Suppose you maintain a pond with fish (for profit, of course, this is economics!).
When the food is abundant and there are not many fish, the population grows at a constant rate
$k>1$ (reproduction rate minus death rate), so we have $y'=ky$. This is separable. Solve it. Give a numerical example.
Conclude from the example that our assumptions are not realistic. So what is wrong with our assumtions?
Abundant food!!!
(Of course. This is economics after all:-)
The next simple assumption is that the pond can support only some maximal population, say $A$.
Which means that when the population approaches $A$ the death rate increases (starvation), so the net
growth rate is not just $k$ but $k(1-y/A)$. When $y$ is small, (or $A$ is very large) we
have almost $y'=ky$ as before.
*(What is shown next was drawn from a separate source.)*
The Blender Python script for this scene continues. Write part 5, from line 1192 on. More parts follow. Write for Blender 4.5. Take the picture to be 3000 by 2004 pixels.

When $y$ is close to $A$, the net rate of change approaches $0$,
as it should be. We obtain $y'=ky(1-y/A)$, another separable equation!
But this pond brings you no profit yet. To make a profit, you have to catch some fish, say at
a constant rate. You obtain another separable equation $y'=ky(1-y/A)-c$. Discuss what happens
for various values of parameters $k,A,c$.
And so on:-)
Then, if time permits, you can pass to two functions and systems of equations.
The classical example is Volterra-Lottka system, which involves a slightly more complicated
ODE. And its original motivation was also economics: the influence of World War I on the population
of sardines in the Mediterranean (an important economic resource for surrounding countries).